On this emotionally charged scene strides Hannah Jelkes, a New England woman slightly under forty years old, who is wheeling her poet-grandfather, Jonathan Coffin, whom she always calls Nonno, around the tropics. Nonno is ninety-seven years old. The two of them are as bereft of any real future as are Larry and Maxine. They have no money and had been turned away from every hotel in town. The Costa Verde is their last hope.


Maxine assures them that she has room for them and asks for payment in advance. Hannah informs her that they have no money but that they could earn their keep, Nonno by reciting his poetry to the other guests, Hannah by doing charcoal sketches of them and possibly by selling one of her watercolors. Maxine, unimpressed, agrees to let them stay, but for only one night. Meanwhile, a native boy delivers an iguana that is tied up and left to fatten beneath the veranda. When it reaches an appropriate weight, Maxine will cook it for dinner.


It becomes increasingly clear that Larry Shannon has no reasonable future to which to look forward. He speaks of rejoining the church, but the circumstances of his leaving it were such that he would not likely be welcomed back enthusiastically. His days as a tour guide for Blake Tours are definitely numbered and, when Blake Tours replaces Larry with Jake Latta, tempers run so high that it seems reasonable that Larry will be blackballed as a tour guide anywhere.

Larry’s problems began when his mother discovered him masturbating when he was an adolescent. She spanked him and told him that God deplored such self-abuse. Resentful of both his mother and God, Larry become an ordained minister who preached atheistic sermons and scandalized his congregations (his vengeance on God) and a lecher who sought out only girls below the age of majority (his vengeance on his mother). Now, with his options narrowing, he considers going back to preach in the church or swimming the Pacific to China, his way of threatening suicide.
Meanwhile, Hannah and Nonno are ensconced in the hotel. Hannah fears that Nonno suffered a slight stroke as they came through the Sierra. The old man is dying. Hannah says that she tried to persuade her grandfather to return to Nantucket, from which they originally came, but it is clear that she did not have the wherewithal even to get them as far as Laredo.

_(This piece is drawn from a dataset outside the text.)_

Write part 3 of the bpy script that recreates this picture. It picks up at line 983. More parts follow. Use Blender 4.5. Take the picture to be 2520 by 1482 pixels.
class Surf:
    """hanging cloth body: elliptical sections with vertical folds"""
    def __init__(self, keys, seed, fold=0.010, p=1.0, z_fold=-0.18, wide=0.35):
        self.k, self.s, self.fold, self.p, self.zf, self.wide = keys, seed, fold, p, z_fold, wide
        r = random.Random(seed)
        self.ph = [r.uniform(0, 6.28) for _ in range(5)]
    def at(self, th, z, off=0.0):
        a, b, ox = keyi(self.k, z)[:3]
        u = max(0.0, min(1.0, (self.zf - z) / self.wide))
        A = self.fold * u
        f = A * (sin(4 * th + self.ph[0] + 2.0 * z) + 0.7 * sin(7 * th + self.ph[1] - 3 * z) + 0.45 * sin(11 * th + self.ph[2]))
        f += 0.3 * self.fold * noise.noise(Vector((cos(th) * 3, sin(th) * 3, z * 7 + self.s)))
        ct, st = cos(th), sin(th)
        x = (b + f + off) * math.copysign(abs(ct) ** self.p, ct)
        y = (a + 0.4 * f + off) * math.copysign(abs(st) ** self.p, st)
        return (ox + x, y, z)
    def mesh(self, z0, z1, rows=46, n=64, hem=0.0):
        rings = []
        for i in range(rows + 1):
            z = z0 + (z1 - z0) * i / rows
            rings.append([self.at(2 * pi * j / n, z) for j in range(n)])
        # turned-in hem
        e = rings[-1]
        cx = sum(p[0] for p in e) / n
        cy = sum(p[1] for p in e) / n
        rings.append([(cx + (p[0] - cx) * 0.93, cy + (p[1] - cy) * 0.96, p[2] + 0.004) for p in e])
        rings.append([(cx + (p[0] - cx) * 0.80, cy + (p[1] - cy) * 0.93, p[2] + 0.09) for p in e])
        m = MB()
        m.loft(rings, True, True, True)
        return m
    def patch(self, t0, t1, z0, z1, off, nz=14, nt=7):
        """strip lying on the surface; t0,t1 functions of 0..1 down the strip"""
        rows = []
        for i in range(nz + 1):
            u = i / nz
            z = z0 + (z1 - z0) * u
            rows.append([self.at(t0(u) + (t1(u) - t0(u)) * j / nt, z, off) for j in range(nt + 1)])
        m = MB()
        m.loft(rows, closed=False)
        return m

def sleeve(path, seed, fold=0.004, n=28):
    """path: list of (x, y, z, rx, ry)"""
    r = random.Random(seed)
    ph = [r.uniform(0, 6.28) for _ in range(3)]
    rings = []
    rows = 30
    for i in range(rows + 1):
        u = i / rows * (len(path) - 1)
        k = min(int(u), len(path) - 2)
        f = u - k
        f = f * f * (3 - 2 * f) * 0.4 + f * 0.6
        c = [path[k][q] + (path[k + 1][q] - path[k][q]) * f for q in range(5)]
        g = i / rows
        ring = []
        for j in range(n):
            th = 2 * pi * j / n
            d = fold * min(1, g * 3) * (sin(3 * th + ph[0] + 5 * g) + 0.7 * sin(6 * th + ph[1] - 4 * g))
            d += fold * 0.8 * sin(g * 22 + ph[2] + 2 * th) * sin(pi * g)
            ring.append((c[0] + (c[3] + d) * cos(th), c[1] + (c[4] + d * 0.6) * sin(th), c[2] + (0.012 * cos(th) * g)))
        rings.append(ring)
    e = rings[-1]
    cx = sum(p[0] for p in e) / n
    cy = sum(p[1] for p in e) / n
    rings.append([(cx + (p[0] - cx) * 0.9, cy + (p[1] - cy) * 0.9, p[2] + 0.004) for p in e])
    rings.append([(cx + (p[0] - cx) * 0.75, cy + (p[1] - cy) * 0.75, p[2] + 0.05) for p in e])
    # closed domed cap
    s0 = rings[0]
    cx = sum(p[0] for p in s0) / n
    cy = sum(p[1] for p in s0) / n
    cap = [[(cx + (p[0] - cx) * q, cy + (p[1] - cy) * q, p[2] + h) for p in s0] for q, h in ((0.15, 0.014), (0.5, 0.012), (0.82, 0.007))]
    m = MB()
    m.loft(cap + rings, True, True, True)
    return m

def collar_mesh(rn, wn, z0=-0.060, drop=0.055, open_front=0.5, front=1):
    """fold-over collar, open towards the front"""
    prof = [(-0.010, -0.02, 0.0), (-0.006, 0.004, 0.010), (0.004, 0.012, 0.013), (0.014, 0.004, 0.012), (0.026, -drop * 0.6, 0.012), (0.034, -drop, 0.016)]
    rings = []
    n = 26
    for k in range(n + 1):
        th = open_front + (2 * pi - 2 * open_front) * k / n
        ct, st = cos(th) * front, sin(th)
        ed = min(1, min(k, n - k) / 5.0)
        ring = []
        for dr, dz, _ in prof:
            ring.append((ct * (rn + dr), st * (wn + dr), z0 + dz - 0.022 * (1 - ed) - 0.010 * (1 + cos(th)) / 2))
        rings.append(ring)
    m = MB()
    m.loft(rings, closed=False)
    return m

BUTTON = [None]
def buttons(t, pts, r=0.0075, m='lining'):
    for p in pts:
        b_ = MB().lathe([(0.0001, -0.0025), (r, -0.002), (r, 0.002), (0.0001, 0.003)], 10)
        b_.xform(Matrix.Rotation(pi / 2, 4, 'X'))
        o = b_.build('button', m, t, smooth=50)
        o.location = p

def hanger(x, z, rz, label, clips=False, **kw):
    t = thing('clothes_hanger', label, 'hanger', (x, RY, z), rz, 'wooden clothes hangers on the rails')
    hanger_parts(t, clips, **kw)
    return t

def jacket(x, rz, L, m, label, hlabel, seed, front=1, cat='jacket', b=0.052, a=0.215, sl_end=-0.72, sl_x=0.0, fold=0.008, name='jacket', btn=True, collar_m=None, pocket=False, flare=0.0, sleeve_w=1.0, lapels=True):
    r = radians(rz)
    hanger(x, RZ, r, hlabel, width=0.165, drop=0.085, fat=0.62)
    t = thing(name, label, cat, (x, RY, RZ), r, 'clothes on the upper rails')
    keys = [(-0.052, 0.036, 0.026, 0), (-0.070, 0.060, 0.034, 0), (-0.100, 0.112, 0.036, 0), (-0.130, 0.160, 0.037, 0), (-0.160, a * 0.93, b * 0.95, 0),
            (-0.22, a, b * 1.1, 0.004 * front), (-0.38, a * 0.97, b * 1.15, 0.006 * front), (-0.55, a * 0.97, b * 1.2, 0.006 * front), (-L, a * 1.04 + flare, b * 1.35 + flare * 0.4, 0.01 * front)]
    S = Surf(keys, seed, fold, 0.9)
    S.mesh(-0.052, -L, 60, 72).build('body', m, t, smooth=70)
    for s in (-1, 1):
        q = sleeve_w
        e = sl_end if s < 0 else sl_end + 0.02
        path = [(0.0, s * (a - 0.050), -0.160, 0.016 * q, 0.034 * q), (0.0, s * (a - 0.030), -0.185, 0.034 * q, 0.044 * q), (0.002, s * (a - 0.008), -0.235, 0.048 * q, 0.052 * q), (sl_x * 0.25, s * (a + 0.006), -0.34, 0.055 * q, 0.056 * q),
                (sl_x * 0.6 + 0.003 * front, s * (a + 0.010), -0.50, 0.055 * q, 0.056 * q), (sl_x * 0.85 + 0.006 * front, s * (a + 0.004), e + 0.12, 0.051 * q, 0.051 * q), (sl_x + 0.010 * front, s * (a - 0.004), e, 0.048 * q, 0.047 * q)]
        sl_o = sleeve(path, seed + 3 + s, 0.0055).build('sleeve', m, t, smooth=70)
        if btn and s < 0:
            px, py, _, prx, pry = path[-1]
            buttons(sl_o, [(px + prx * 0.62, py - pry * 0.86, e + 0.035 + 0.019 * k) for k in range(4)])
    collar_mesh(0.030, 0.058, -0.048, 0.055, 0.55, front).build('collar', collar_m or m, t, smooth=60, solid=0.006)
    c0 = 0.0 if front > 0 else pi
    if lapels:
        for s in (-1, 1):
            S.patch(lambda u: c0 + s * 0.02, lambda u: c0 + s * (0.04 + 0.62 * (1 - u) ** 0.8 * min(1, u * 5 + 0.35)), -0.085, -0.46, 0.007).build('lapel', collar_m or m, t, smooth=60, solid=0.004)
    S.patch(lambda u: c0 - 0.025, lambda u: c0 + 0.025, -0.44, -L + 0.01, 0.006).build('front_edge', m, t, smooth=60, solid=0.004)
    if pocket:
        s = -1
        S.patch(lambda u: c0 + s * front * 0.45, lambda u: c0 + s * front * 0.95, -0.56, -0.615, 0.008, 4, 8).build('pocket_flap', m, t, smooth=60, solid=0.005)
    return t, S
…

Maxine makes arrangements for Hannah and Nonno to go to another hotel in town, one that would extend them credit. It is clear that Maxine does not appreciate Hannah’s presence because she senses a growing chemistry between Hannah and Larry. Larry has a confrontation with Charlotte during which it becomes evident that he had seduced her the previous night.
In this exchange, Larry is emotionally bankrupt. He tells Charlotte he loves her, but once he has his way with her, he turns mean and rejects any suggestion that the two of them might have more than the few hours of love they had recently experienced. Miss Fellowes, overhearing Charlotte’s encounter with Larry, immediately calls the authorities in Texas and gets them to issue a warrant for his arrest; Larry faces arrest if he crosses the border. One more option thus is closed to him.
Shortly after this encounter, Larry tells Hannah the story of how he seduced a young girl in his congregation in Pleasant Valley, Virginia. Hannah remains nonjudgmental, ever trying to see the good in people rather than dwelling on the bad. Larry is becoming intrigued by Hannah because, unlike his mother, she does not judge.
Maxine, sensing this, explodes at Hannah, but she soon realizes that jealousy is the reason for her outburst. A storm erupts, with a somewhat cleansing effect on the scene. Then Larry runs to the beach vowing to swim to China. Maxine dispatches her bellboys to drag him back. For his own protection, she has him tied up in a hammock. He has obviously lost his mind. She threatens to admit him to the Casa de Locos the following day.
Hannah comes in to comfort Larry and to try to soothe him with poppy seed tea. He begs her to undo his bonds, but she refuses. When Nonno calls Hannah away for a moment, however, Larry wiggles loose. When Hannah returns, she hears the iguana struggling to break free, at the end of his rope, as many of the play’s characters figuratively are at the ends of theirs. Hannah pleads with Larry to cut the iguana’s rope.
Shortly after that, Nonno calls Hannah, telling her that he finally finished his poem, which he dictates to her. As the play ends, Maxine urges Larry to stay with her to help manage the hotel, making it clear that their relationship could only be professional, not sexual. Larry tells Hannah that he had cut the iguana’s rope. She thanks him. She then turns to put a shawl around her grandfather’s shoulders and discovers that the old man is dead.